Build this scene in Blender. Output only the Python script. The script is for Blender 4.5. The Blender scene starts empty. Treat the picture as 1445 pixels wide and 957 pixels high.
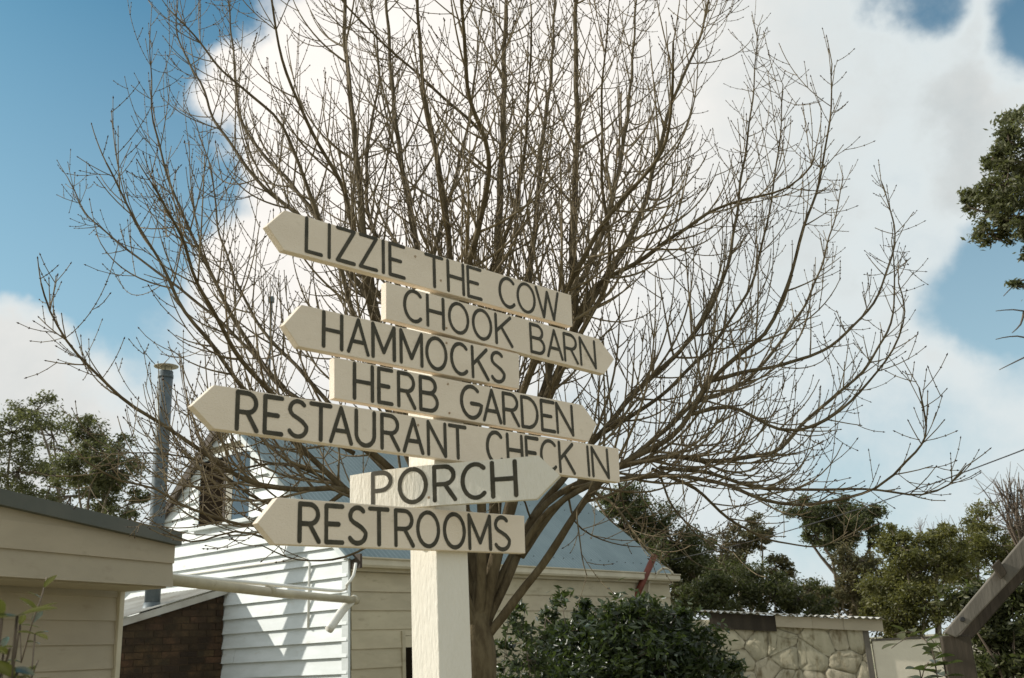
import bpy, bmesh, math, random
import numpy as np
from mathutils import Vector, Matrix

random.seed(7)
SC = bpy.context.scene
COL = SC.collection
R = math.radians

# ---------------------------------------------------------------- camera
W0, H0 = 1445.0, 957.0
FPX = 35.0 / 36.0 * W0
PITCH, ROLL = R(17.5), 0.05
fwd = Vector((0, math.cos(PITCH), math.sin(PITCH)))
up0 = Vector((0, -math.sin(PITCH), math.cos(PITCH)))
rt0 = Vector((1, 0, 0))
RT = rt0 * math.cos(ROLL) - up0 * math.sin(ROLL)
UP = up0 * math.cos(ROLL) + rt0 * math.sin(ROLL)
EYE = Vector((0, 0, 1.6))
cam_data = bpy.data.cameras.new('camera')
cam_data.lens = 35
cam_data.sensor_width = 36
cam_data.clip_start = 0.05
cam_data.clip_end = 5000
cam_data.dof.use_dof = True
cam_data.dof.focus_distance = 4.0
cam_data.dof.aperture_fstop = 9.0
cam = bpy.data.objects.new('camera', cam_data)
COL.objects.link(cam)
m3 = Matrix((RT, UP, -fwd)).transposed()
cam.matrix_world = Matrix.Translation(EYE) @ m3.to_4x4()
SC.camera = cam
SC.view_settings.view_transform = 'Standard'
SC.view_settings.look = 'None'
SC.view_settings.exposure = 0.0
SC.view_settings.gamma = 1.0


def ray(px, py):
    """direction seen at a place of the photograph; used to measure where things stand"""
    return fwd + RT * ((px - W0 / 2) / FPX) + UP * ((H0 / 2 - py) / FPX)


def P(px, py, d):
    r = ray(px, py)
    return EYE + r * (d / r.y)


# ---------------------------------------------------------------- sun and sky
SUN_EL = R(29.0)
SUN_AZ = R(-82.0)                      # from +Y towards +X
sun_dir = Vector((math.sin(SUN_AZ) * math.cos(SUN_EL), math.cos(SUN_AZ) * math.cos(SUN_EL), math.sin(SUN_EL)))
sun_data = bpy.data.lights.new('sun', 'SUN')
sun_data.energy = 4.6
sun_data.angle = R(0.53)
sun_data.color = (1.0, 0.95, 0.86)
sun = bpy.data.objects.new('sun', sun_data)
COL.objects.link(sun)
sun.rotation_euler = sun_dir.to_track_quat('Z', 'Y').to_euler()

world = bpy.data.worlds.new('World')
SC.world = world
world.use_nodes = True


class NT:
    def __init__(self, tree):
        self.t = tree
        self.n = tree.nodes
        self.l = tree.links

    def node(self, kind, **kw):
        x = self.n.new(kind)
        for k, v in kw.items():
            setattr(x, k, v)
        return x

    def put(self, sock, val):
        if isinstance(val, bpy.types.NodeSocket):
            self.l.new(val, sock)
        elif val is not None:
            sock.default_value = val

    def math(self, op, a, b=None, c=None, clamp=False):
        x = self.node('ShaderNodeMath', operation=op, use_clamp=clamp)
        self.put(x.inputs[0], a)
        self.put(x.inputs[1], b)
        self.put(x.inputs[2], c)
        return x.outputs[0]

    def vmath(self, op, a, b=None):
        x = self.node('ShaderNodeVectorMath', operation=op)
        self.put(x.inputs[0], a)
        self.put(x.inputs[1], b)
        return x.outputs['Value'] if op in ('DOT_PRODUCT', 'LENGTH') else x.outputs[0]

    def smooth(self, v, a, b, c=0.0, d=1.0, kind='SMOOTHSTEP'):
        x = self.node('ShaderNodeMapRange', interpolation_type=kind)
        self.put(x.inputs['Value'], v)
        x.inputs['From Min'].default_value = a
        x.inputs['From Max'].default_value = b
        x.inputs['To Min'].default_value = c
        x.inputs['To Max'].default_value = d
        return x.outputs[0]

    def noise(self, vec, scale, detail=4, rough=0.5, out='Fac', dist=0.0):
        x = self.node('ShaderNodeTexNoise')
        self.put(x.inputs['Vector'], vec)
        x.inputs['Scale'].default_value = scale
        x.inputs['Detail'].default_value = detail
        x.inputs['Roughness'].default_value = rough
        x.inputs['Distortion'].default_value = dist
        return x.outputs[out]

    def mix(self, f, a, b, blend='MIX'):
        x = self.node('ShaderNodeMix', data_type='RGBA', blend_type=blend)
        self.put(x.inputs['Factor'], f)
        self.put(x.inputs['A'], a)
        self.put(x.inputs['B'], b)
        return x.outputs['Result']


wt = NT(world.node_tree)
for n in list(wt.n):
    wt.n.remove(n)
tc = wt.node('ShaderNodeTexCoord').outputs['Generated']
sky = wt.node('ShaderNodeTexSky', sky_type='NISHITA')
sky.sun_disc = False
sky.sun_elevation = SUN_EL
sky.sun_rotation = SUN_AZ
sky.air_density = 1.0
sky.dust_density = 1.6
sky.ozone_density = 1.4
wn = wt.node('ShaderNodeTexNoise')
wn.inputs['Scale'].default_value = 7.0
wn.inputs['Detail'].default_value = 6.0
wt.put(wn.inputs['Vector'], tc)
wv = wt.vmath('SUBTRACT', wn.outputs['Color'], (0.5, 0.5, 0.5))
wsc = wt.node('ShaderNodeVectorMath', operation='SCALE')
wt.put(wsc.inputs[0], wv)
wsc.inputs['Scale'].default_value = 0.17
warped = wt.vmath('NORMALIZE', wt.vmath('ADD', tc, wsc.outputs[0]))
# clouds: a cloudy sky with openings and puffs in given directions
CLOUDS = [  # x, y, radius, amount
    (15, 150, 262, -1.0), (-260, 60, 420, -1.0), (90, -130, 280, -.8), (265, -60, 110, -.35), (190, 300, 85, -.35), (390, 120, 130, .35), (420, 300, 130, .4),
    (165, 440, 120, -.55), (300, 238, 75, -.42), (1270, -28, 55, -.62), (1498, 25, 98, -.85), (1410, 395, 85, -.75),
    (1500, 440, 110, -.5), (1330, 700, 180, -.30), (1000, 760, 200, -.12),
    (270, 135, 75, .95), (-10, 450, 95, .95), (40, 545, 120, .9), (1380, 190, 90, .3)]
dens = 0.80
for (x, y, r, a) in CLOUDS:
    c = ray(x, y).normalized()
    d = wt.vmath('DOT_PRODUCT', warped, tuple(c))
    dens = wt.math('ADD', dens, wt.smooth(d, math.cos(r * 1.25 / FPX), math.cos(r * .25 / FPX), 0.0, a))
n1 = wt.noise(tc, 5.5, 12, .64)
dens = wt.math('ADD', dens, wt.math('MULTIPLY', wt.math('SUBTRACT', n1, .5), 1.15))
cmask = wt.smooth(dens, .10, .84)
n2 = wt.noise(tc, 3.4, 10, .60)
lit = wt.vmath('DOT_PRODUCT', tc, tuple(ray(560, 130).normalized()))
litf = wt.smooth(lit, .89, .985, 0.0, 1.0)
shade = wt.math('ADD', wt.math('MULTIPLY', litf, .75), wt.math('MULTIPLY', wt.math('SUBTRACT', n2, .34), 1.5), clamp=True)
thick = wt.smooth(dens, .75, 1.1)
ccol = wt.mix(shade, (5.5, 6.0, 6.1, 1), (10.6, 10.1, 9.5, 1))
edge = wt.mix(thick, (7.4, 8.0, 8.1, 1), ccol)
edge = wt.mix(litf, edge, ccol)
skyb = wt.mix(1.0, sky.outputs[0], (.54, 1.12, 1.16, 1), 'MULTIPLY')
sepz = wt.node('ShaderNodeSeparateXYZ')
wt.put(sepz.inputs[0], tc)
skyb = wt.mix(wt.smooth(sepz.outputs['Z'], .06, .60, .78, 0.0, 'LINEAR'), skyb, (5.6, 7.2, 7.9, 1))
fin = wt.mix(cmask, skyb, edge)
bg = wt.node('ShaderNodeBackground')
wt.put(bg.inputs['Color'], fin)
bg.inputs['Strength'].default_value = 0.10
wo = wt.node('ShaderNodeOutputWorld')
wt.l.new(bg.outputs[0], wo.inputs['Surface'])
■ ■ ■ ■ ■
Return only the lines from the start of the data through the line that contains "R = math.radians", please, copying them exactly and omitting all pictures.

Build this scene in Blender. Output only the Python script. The script is for Blender 4.5. The Blender scene starts empty. Treat the picture as 1445 pixels wide and 957 pixels high.
import bpy, bmesh, math, random
import numpy as np
from mathutils import Vector, Matrix

random.seed(7)
SC = bpy.context.scene
COL = SC.collection
R = math.radians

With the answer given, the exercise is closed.